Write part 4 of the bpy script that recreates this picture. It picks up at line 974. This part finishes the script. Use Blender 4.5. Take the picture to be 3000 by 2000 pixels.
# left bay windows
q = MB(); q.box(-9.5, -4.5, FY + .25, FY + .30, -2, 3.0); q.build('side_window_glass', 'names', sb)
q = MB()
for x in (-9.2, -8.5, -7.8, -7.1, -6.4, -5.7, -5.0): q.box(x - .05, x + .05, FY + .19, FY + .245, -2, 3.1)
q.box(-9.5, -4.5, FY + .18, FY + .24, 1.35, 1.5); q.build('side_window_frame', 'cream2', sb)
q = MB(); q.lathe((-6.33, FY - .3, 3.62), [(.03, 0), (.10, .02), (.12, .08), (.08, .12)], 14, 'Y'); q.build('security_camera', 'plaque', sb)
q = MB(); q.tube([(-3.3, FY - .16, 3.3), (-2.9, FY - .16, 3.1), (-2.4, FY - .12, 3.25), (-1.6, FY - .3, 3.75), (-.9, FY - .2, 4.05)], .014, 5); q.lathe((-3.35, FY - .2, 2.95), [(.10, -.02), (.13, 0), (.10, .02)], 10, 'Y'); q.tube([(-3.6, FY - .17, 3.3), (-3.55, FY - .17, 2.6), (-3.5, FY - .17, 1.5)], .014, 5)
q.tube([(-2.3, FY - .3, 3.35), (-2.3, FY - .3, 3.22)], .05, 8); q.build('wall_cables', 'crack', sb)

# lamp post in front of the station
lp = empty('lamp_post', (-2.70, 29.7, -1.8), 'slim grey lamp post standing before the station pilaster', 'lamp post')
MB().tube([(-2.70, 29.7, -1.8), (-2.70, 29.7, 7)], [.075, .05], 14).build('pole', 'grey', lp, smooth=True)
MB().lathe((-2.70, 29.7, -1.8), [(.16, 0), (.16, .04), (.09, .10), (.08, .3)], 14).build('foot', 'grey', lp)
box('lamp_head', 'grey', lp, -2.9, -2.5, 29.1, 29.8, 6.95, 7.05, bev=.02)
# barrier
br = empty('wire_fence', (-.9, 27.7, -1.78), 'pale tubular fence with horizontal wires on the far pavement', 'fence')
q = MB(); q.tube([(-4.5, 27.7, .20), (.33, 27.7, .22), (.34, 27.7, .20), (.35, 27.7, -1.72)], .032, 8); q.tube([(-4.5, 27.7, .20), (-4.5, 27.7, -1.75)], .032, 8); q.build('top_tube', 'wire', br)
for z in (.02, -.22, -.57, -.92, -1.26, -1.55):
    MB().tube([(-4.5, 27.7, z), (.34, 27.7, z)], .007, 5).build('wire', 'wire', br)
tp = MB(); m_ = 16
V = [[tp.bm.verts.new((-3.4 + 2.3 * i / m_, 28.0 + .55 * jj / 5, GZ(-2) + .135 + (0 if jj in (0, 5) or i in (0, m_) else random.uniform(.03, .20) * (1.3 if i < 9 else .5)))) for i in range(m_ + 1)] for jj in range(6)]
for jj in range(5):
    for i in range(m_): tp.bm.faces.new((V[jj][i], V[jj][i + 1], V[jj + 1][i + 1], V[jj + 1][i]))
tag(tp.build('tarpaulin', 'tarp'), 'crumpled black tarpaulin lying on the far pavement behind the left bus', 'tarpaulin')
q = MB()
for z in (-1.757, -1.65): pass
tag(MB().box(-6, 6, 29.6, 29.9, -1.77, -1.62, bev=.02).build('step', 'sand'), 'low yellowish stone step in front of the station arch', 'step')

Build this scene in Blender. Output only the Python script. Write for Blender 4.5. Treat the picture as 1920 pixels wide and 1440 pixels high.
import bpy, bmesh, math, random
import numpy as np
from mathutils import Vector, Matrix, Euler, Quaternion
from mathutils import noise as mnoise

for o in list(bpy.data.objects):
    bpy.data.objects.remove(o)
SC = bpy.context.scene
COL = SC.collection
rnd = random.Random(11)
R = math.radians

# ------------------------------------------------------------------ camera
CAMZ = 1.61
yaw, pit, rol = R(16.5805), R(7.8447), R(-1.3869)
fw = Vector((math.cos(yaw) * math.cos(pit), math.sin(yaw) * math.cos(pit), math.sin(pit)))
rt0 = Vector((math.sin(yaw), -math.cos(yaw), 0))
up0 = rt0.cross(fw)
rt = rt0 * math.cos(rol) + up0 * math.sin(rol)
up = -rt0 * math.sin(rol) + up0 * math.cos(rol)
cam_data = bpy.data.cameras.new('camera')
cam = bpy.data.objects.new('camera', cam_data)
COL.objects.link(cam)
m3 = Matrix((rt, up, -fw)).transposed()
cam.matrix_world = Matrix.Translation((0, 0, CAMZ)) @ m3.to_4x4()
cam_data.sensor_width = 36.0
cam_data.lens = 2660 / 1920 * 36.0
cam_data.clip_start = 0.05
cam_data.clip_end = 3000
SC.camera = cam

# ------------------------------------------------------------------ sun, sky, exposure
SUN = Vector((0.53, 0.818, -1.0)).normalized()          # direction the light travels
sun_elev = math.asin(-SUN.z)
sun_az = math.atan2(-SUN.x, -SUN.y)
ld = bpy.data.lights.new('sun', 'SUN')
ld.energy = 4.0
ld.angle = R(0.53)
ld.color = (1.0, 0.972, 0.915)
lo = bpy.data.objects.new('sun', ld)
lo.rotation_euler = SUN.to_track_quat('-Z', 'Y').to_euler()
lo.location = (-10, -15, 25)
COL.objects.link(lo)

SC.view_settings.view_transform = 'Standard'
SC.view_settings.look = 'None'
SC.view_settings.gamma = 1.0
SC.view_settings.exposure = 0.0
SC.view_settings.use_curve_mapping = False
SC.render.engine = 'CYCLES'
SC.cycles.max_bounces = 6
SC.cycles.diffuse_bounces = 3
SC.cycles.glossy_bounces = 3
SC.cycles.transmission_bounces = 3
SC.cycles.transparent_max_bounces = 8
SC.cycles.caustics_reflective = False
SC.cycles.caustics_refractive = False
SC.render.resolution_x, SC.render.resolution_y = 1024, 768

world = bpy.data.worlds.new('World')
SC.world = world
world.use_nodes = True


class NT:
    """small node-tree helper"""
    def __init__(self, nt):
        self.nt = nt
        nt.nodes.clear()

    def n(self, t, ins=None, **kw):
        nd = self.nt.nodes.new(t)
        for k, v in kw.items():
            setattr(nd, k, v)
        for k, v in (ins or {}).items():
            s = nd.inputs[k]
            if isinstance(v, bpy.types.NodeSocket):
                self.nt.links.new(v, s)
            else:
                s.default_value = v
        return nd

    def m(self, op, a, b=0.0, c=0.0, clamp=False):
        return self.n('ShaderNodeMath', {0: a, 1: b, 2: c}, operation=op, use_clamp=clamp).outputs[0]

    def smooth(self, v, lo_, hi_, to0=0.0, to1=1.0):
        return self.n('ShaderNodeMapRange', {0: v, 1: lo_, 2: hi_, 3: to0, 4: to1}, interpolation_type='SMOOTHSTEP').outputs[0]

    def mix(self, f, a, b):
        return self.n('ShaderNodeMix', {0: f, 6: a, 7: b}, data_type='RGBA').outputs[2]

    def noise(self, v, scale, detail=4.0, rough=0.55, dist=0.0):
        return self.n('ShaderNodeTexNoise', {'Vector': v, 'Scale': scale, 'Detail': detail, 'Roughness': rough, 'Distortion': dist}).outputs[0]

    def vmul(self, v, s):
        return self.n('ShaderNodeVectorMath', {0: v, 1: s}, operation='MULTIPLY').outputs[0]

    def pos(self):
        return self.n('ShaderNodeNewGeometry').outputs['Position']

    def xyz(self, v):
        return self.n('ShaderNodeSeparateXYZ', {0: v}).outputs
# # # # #
PROMPT ▸ Extract the full set of entries word for word.

EXPECTED ANSWER ▸
Write part 4 of the bpy script that recreates this picture. It picks up at line 974. This part finishes the script. Use Blender 4.5. Take the picture to be 3000 by 2000 pixels.
# left bay windows
q = MB(); q.box(-9.5, -4.5, FY + .25, FY + .30, -2, 3.0); q.build('side_window_glass', 'names', sb)
q = MB()
for x in (-9.2, -8.5, -7.8, -7.1, -6.4, -5.7, -5.0): q.box(x - .05, x + .05, FY + .19, FY + .245, -2, 3.1)
q.box(-9.5, -4.5, FY + .18, FY + .24, 1.35, 1.5); q.build('side_window_frame', 'cream2', sb)
q = MB(); q.lathe((-6.33, FY - .3, 3.62), [(.03, 0), (.10, .02), (.12, .08), (.08, .12)], 14, 'Y'); q.build('security_camera', 'plaque', sb)
q = MB(); q.tube([(-3.3, FY - .16, 3.3), (-2.9, FY - .16, 3.1), (-2.4, FY - .12, 3.25), (-1.6, FY - .3, 3.75), (-.9, FY - .2, 4.05)], .014, 5); q.lathe((-3.35, FY - .2, 2.95), [(.10, -.02), (.13, 0), (.10, .02)], 10, 'Y'); q.tube([(-3.6, FY - .17, 3.3), (-3.55, FY - .17, 2.6), (-3.5, FY - .17, 1.5)], .014, 5)
q.tube([(-2.3, FY - .3, 3.35), (-2.3, FY - .3, 3.22)], .05, 8); q.build('wall_cables', 'crack', sb)

# lamp post in front of the station
lp = empty('lamp_post', (-2.70, 29.7, -1.8), 'slim grey lamp post standing before the station pilaster', 'lamp post')
MB().tube([(-2.70, 29.7, -1.8), (-2.70, 29.7, 7)], [.075, .05], 14).build('pole', 'grey', lp, smooth=True)
MB().lathe((-2.70, 29.7, -1.8), [(.16, 0), (.16, .04), (.09, .10), (.08, .3)], 14).build('foot', 'grey', lp)
box('lamp_head', 'grey', lp, -2.9, -2.5, 29.1, 29.8, 6.95, 7.05, bev=.02)
# barrier
br = empty('wire_fence', (-.9, 27.7, -1.78), 'pale tubular fence with horizontal wires on the far pavement', 'fence')
q = MB(); q.tube([(-4.5, 27.7, .20), (.33, 27.7, .22), (.34, 27.7, .20), (.35, 27.7, -1.72)], .032, 8); q.tube([(-4.5, 27.7, .20), (-4.5, 27.7, -1.75)], .032, 8); q.build('top_tube', 'wire', br)
for z in (.02, -.22, -.57, -.92, -1.26, -1.55):
    MB().tube([(-4.5, 27.7, z), (.34, 27.7, z)], .007, 5).build('wire', 'wire', br)
tp = MB(); m_ = 16
V = [[tp.bm.verts.new((-3.4 + 2.3 * i / m_, 28.0 + .55 * jj / 5, GZ(-2) + .135 + (0 if jj in (0, 5) or i in (0, m_) else random.uniform(.03, .20) * (1.3 if i < 9 else .5)))) for i in range(m_ + 1)] for jj in range(6)]
for jj in range(5):
    for i in range(m_): tp.bm.faces.new((V[jj][i], V[jj][i + 1], V[jj + 1][i + 1], V[jj + 1][i]))
tag(tp.build('tarpaulin', 'tarp'), 'crumpled black tarpaulin lying on the far pavement behind the left bus', 'tarpaulin')
q = MB()
for z in (-1.757, -1.65): pass
tag(MB().box(-6, 6, 29.6, 29.9, -1.77, -1.62, bev=.02).build('step', 'sand'), 'low yellowish stone step in front of the station arch', 'step')

Build this scene in Blender. Output only the Python script. Write for Blender 4.5. Treat the picture as 1920 pixels wide and 1440 pixels high.
import bpy, bmesh, math, random
import numpy as np
from mathutils import Vector, Matrix, Euler, Quaternion
from mathutils import noise as mnoise

for o in list(bpy.data.objects):
    bpy.data.objects.remove(o)
SC = bpy.context.scene
COL = SC.collection
rnd = random.Random(11)
R = math.radians

# ------------------------------------------------------------------ camera
CAMZ = 1.61
yaw, pit, rol = R(16.5805), R(7.8447), R(-1.3869)
fw = Vector((math.cos(yaw) * math.cos(pit), math.sin(yaw) * math.cos(pit), math.sin(pit)))
rt0 = Vector((math.sin(yaw), -math.cos(yaw), 0))
up0 = rt0.cross(fw)
rt = rt0 * math.cos(rol) + up0 * math.sin(rol)
up = -rt0 * math.sin(rol) + up0 * math.cos(rol)
cam_data = bpy.data.cameras.new('camera')
cam = bpy.data.objects.new('camera', cam_data)
COL.objects.link(cam)
m3 = Matrix((rt, up, -fw)).transposed()
cam.matrix_world = Matrix.Translation((0, 0, CAMZ)) @ m3.to_4x4()
cam_data.sensor_width = 36.0
cam_data.lens = 2660 / 1920 * 36.0
cam_data.clip_start = 0.05
cam_data.clip_end = 3000
SC.camera = cam

# ------------------------------------------------------------------ sun, sky, exposure
SUN = Vector((0.53, 0.818, -1.0)).normalized()          # direction the light travels
sun_elev = math.asin(-SUN.z)
sun_az = math.atan2(-SUN.x, -SUN.y)
ld = bpy.data.lights.new('sun', 'SUN')
ld.energy = 4.0
ld.angle = R(0.53)
ld.color = (1.0, 0.972, 0.915)
lo = bpy.data.objects.new('sun', ld)
lo.rotation_euler = SUN.to_track_quat('-Z', 'Y').to_euler()
lo.location = (-10, -15, 25)
COL.objects.link(lo)

SC.view_settings.view_transform = 'Standard'
SC.view_settings.look = 'None'
SC.view_settings.gamma = 1.0
SC.view_settings.exposure = 0.0
SC.view_settings.use_curve_mapping = False
SC.render.engine = 'CYCLES'
SC.cycles.max_bounces = 6
SC.cycles.diffuse_bounces = 3
SC.cycles.glossy_bounces = 3
SC.cycles.transmission_bounces = 3
SC.cycles.transparent_max_bounces = 8
SC.cycles.caustics_reflective = False
SC.cycles.caustics_refractive = False
SC.render.resolution_x, SC.render.resolution_y = 1024, 768

world = bpy.data.worlds.new('World')
SC.world = world
world.use_nodes = True


class NT:
    """small node-tree helper"""
    def __init__(self, nt):
        self.nt = nt
        nt.nodes.clear()

    def n(self, t, ins=None, **kw):
        nd = self.nt.nodes.new(t)
        for k, v in kw.items():
            setattr(nd, k, v)
        for k, v in (ins or {}).items():
            s = nd.inputs[k]
            if isinstance(v, bpy.types.NodeSocket):
                self.nt.links.new(v, s)
            else:
                s.default_value = v
        return nd

    def m(self, op, a, b=0.0, c=0.0, clamp=False):
        return self.n('ShaderNodeMath', {0: a, 1: b, 2: c}, operation=op, use_clamp=clamp).outputs[0]

    def smooth(self, v, lo_, hi_, to0=0.0, to1=1.0):
        return self.n('ShaderNodeMapRange', {0: v, 1: lo_, 2: hi_, 3: to0, 4: to1}, interpolation_type='SMOOTHSTEP').outputs[0]

    def mix(self, f, a, b):
        return self.n('ShaderNodeMix', {0: f, 6: a, 7: b}, data_type='RGBA').outputs[2]

    def noise(self, v, scale, detail=4.0, rough=0.55, dist=0.0):
        return self.n('ShaderNodeTexNoise', {'Vector': v, 'Scale': scale, 'Detail': detail, 'Roughness': rough, 'Distortion': dist}).outputs[0]

    def vmul(self, v, s):
        return self.n('ShaderNodeVectorMath', {0: v, 1: s}, operation='MULTIPLY').outputs[0]

    def pos(self):
        return self.n('ShaderNodeNewGeometry').outputs['Position']

    def xyz(self, v):
        return self.n('ShaderNodeSeparateXYZ', {0: v}).outputs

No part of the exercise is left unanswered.